Changing spaces in Williamstown

The first walk begins here, on 14 June 2014, on Gem Pier at Williamstown, surrounded by water. It’s a breezy day and lots of yachts are out on the bay, the wind bellying their spinnakers, while others are berthed at the yacht clubs. It’s a picturesque sight and across the bay is a fine view of the city of Melbourne.

I won’t be heading into those skyscrapers though, either by water or land. The idea is to walk clockwise around Melbourne in a big circle, in a series of walks through the suburbs, over a period of about a year, or as long as it takes.

On the way I’m going to observe and write about the suburbs I pass through – trying to avoid the obvious in favour of the obscure, the secret, and the forgotten. I have my own particular preferences – post-industrial architecture, faded signage, street art, suburban iconography – but really it’s a matter of drifting along a route only vaguely planned, looking closely at whatever I come across, and trying to make unforeseen connections.

I’m walking the first leg with Vin Maskell, a local writer and Williamstown resident, the author of many essays about Melbourne and one of the people who got me interested in observing suburbia more carefully. Standing on Gem Pier, the wind blowing sea spray on our faces, we have the old navy ship HMAS Castlemaine on one side, the Sea Shepherd vessel Steve Irwin on the other. Every winter, Sea Shepherd ships depart from and return to a berth at Seaworks,  to pursue Japanese whaling vessels in the Southern Ocean. Marks are visible on the hull of the Steve Irwin where the whalers have rammed it. It wasn’t that long ago that whaling was an important part of the Australian economy. Whaling ships probably used to leave from the very same berth that Sea Shepherd ships do today, and their crews perhaps drank at the same local pubs.

Engraving of whale seizing a whaling boat in his huge jaws.

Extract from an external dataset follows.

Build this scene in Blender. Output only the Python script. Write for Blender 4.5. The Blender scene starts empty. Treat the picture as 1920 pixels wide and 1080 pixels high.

Wood engraving published in Police News, May 5, 1877, held in Rare Books Collection of the State Library of Victoria.

The maritime history of Williamstown is on display at Seaworks, a fledgling museum created by a team of volunteers on the site of the old Melbourne Harbour Trust workshops, not far from Gem Pier. It displays a diverse mixture of seafaring exhibits, ranging from beautiful scale models of ships to diving suits, nautical instruments, seaman’s tools, letters and documents from the Harbour Trust, memorabilia from ports of the world, and someone’s handwritten volumes recording every warship in the world.  They have thousand more items waiting to be catalogued, but lack the resources, cash and expertise to do it as yet. There’s plenty of interesting stuff here, if you want to learn something about the sea and its importance to Melbourne. An oral history project is about to get under way, documenting the lives of Williamstown’s seafarers and shipbuilders.

ship_seaworks warships_log

We head along Nelson Place, which runs parallel to the waterfront. Today it’s a rather genteel suburb, but not long ago Williamstown used to be notorious for its pubs, which saw many brawls back in the day when ships and whalers were in port. Probably the whalers had worked up quite a thirst escaping from the huge jaws of whales. Several of those pubs are still standing, including one, the Oriental Hotel, built in 1854. It’s scheduled for demolition and is festooned with protest signs and ribbons. These days the brawls take place in the Victorian Civil and Administrative Tribunal (VCAT), where the fight is between developers and those who want to save the area’s historic buildings. Protesters have made their feelings clear through some angry street art on the wall of the pub.

save_historic_hotel bollocks

Along with the vacant land alongside – once occupied by a woollen mill – the hotel is going to be turned into a fancy new development. Indeed, there are promotional signboards up at the site proclaiming ‘Waterline Place’. The Save Williamstown group is fighting the Nelson Place development, but VCAT has given the go ahead. The argument was that the hotel is too derelict to be restored. Come here in 2024 and it’ll be all apartments, retailers and cafes. For now, though, the blocks of land next to the pub are empty and deserted, at an intermediate point between the past and the future.


There’s less doubt, though, about the future of the Bristol Hotel, another of Williamstown’s many old pubs, at the top end of Ferguson Street. They are building some 40 apartments on the site. For many years the Bristol was a popular watering hole, and remains of a ghost sign on the peeling back wall reminds passers-by that there used to be a beer garden here. (Vin wrote an article in the Big Issue, ‘Tell tale signs’  mentioning this old pub, and quoting an elderly Williamstown resident who grew up in the neighbourhood.)


Not far away on Ferguson Street there ‘s another nice ghost sign, advertising a popular brand of sherry.


Already we’ve come encountered some of the themes that I expect will recur over the course of this walk. I’m interested in transformations, and the tension between preservation and redevelopment. However much things change, there is always something left behind. Sometimes it is visible and tangible; other times it can be more elusive, to do with the ways that the lives lived in a place leave their traces on it, a matter of atmosphere and mood. Investigating those traces is part of the point of this project.